His first arrest came in 2001, for possession of crack cocaine. Once released, he started focusing on music, selling drugs on the side to finance his fledgling rap career. Often, the rapper’s triumphs are followed closely by pitfalls. Immediately after appearing on BET’s Rap City in 2005, for example, the FBI released a warrant for his arrest on a murder charge. He beat the case and released a commercially successful album, but for years his life was peppered with arrests. A major pitfall of the book is how challenging it is to keep up with Gucci’s imprisonments, and also with his trajectory as a musician.
For anyone who follows hip-hop, particularly Southern rap, The Autobiography of Gucci Mane reads at times like a tabloid. Disses abound, from Davis’ well-documented issues with rapper Jeezy, who Davis raps “couldn’t make a hit with a Louisville Slugga” to digressions on the coke-addled producer Scott Storch, who he calls “lame.” Producer Rick Ross “didn’t seem so smart to me,” Mane writes, and Davis’ protégé Waka Flocka Flame is characterized as “just a nineteen-year-old kid whose mother was worried about him.”

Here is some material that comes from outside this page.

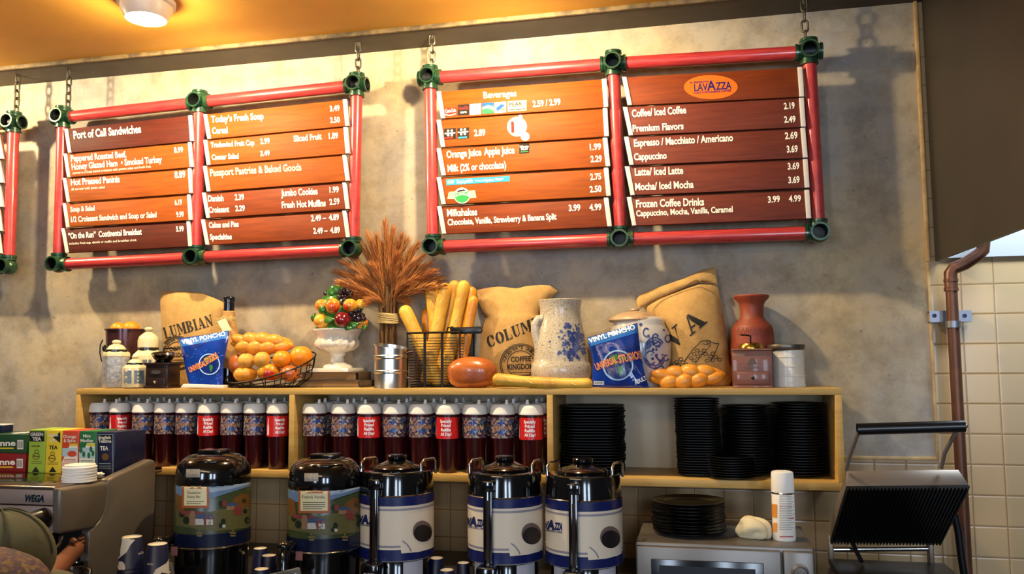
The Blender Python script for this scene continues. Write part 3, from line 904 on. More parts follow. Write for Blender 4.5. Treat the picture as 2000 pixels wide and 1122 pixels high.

On 2017’s “Made It,” Davis raps, “Have you been so broke you had to serve a pregnant lady/Feeding crack rock to a baby and you really just a baby?” By all appearances, Gucci Mane has indeed “made it,” and really, his motivations were simple enough. “As far back as I can remember, I really just wanted to get me some money,” Davis writes. To what extent does it matter how he made it? Maybe it doesn’t. To appreciate Gucci Mane’s success, at least, we have to set judgment aside.